Em outra entrevista, Tornatore disse: “Em Cinema Paradiso o amor pelo cinema estava em primeiro plano e a Sicília ficava em segundo. Em O Homem das Estrelas a Sicília está em primeiro plano.”

Sonia Nolasco acertou quando disse que importante é o fascínio de Tornatore pela gente humilde da Sicília: “Extrai de seus atores tristeza, alegria, esperança, dor, medo e amor.”

O Homem das Estrelas/L’Uomo delle Stelle

De Giuseppe Tornatore, Itália, 1995.

Com Sérgio Castellitto, Tiziana Lodato

Arg. Giuseppe Tornatore

Roteiro Giuseppe Tornatore e Fabio Rinaudo

Música Ennio Morricone

Fotografia Dante Spinotti

Cor, 113 min

8 Comentários para “O Homem das Estrelas / L’Uomo delle Stelle”

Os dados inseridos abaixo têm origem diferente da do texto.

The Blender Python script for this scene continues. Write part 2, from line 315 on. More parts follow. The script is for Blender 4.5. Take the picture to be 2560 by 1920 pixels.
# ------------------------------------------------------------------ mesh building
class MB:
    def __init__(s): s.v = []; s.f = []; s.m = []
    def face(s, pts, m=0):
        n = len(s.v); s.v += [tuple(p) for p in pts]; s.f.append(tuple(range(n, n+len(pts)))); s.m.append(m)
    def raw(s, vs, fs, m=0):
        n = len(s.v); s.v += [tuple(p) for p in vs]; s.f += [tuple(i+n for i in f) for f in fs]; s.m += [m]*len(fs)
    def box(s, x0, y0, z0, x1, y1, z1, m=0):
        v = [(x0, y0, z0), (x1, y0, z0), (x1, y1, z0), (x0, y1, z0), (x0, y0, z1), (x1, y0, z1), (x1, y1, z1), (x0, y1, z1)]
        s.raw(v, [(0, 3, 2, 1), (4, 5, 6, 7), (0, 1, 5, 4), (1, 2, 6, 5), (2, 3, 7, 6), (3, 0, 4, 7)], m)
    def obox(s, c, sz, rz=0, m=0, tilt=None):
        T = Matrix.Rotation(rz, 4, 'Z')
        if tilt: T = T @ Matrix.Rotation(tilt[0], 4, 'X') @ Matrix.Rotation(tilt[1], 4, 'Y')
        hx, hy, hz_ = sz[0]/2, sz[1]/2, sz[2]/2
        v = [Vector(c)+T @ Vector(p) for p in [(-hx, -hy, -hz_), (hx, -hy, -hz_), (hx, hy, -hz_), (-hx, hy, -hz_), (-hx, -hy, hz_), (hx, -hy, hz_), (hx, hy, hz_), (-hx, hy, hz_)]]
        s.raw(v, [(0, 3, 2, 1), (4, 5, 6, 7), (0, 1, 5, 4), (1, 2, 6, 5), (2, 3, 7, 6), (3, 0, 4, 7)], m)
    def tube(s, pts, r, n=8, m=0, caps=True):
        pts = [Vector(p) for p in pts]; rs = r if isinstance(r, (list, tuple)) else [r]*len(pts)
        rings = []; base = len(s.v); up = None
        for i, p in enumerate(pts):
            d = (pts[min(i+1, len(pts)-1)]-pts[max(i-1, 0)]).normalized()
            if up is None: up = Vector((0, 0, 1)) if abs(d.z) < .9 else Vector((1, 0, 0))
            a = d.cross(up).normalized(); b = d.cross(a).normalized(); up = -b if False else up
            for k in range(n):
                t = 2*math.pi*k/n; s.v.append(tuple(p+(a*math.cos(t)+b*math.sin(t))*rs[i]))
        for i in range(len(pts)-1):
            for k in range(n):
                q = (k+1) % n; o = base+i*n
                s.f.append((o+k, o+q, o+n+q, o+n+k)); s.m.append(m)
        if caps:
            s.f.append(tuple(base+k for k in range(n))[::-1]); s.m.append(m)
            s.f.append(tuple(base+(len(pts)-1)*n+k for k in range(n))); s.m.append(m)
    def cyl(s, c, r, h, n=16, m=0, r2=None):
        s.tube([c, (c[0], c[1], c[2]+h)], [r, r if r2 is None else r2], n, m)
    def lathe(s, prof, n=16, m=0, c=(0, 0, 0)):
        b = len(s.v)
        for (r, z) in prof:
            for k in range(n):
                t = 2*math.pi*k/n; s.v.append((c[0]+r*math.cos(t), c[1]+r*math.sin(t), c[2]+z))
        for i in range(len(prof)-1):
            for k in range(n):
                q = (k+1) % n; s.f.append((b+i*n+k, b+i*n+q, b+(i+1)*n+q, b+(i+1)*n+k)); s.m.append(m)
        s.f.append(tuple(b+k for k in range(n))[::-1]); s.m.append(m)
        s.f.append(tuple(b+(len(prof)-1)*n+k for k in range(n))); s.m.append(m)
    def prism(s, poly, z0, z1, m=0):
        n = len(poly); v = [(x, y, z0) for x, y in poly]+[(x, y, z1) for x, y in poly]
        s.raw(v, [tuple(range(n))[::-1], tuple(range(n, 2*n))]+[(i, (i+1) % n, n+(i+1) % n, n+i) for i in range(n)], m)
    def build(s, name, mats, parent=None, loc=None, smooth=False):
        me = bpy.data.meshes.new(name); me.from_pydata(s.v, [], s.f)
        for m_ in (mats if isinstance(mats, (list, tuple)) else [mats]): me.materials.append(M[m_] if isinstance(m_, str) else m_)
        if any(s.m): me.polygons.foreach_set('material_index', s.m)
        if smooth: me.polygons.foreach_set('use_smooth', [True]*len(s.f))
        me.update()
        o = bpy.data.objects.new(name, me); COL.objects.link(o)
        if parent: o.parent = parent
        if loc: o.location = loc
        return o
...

  1. Servaz querido, parabéns pelo site ! Mas existe uma falha gravíssima : cade o comentário sobre “Cinema Paradiso” ?

    Beijos,
    Patrícia

  2. Obrigado pela mensagem em si e pelo elogio, Patrícia querida. E a falha está aí devidamente anotada. Não tem Cinema Paradiso, não tem Blade Runner. não tem Twin Peaks, não tem A Missão, não tem A Vida dos Outros… Só para citar outras lacunas pelas quais já fui cobrado pelos amigos… Mas eu chego lá, algum dia eu chego lá…

  3. Bom dia Sergio
    Gostei do comentário sobre o filme o Homem das Estrelas.
    Assisti este filme no cinema e gostaria de obter o filme. Você ou alguém sabe se já tem em DVD e onde posso comprar?
    Obrigado
    Manoel

  4. Caro Manoel,
    Agradeço por sua mensagem.
    Dei uma olhada em alguns bons sites de venda e o DVD do filme não está disponível. Uma pena.
    Só só você achar nos sites estrangeiros, que têm tudo, como o amazon…
    Boa sorte!
    Sérgio

  5. Assisti ao filme é realmente isso resume bem: “ em que a gente começa rindo e aos poucos vai deixando de rir e vai ficando amargurado.“ Um filme que, no saldo geral, é triste e que me remeteu ao Brasil dos dias atuais. Que belo filme !!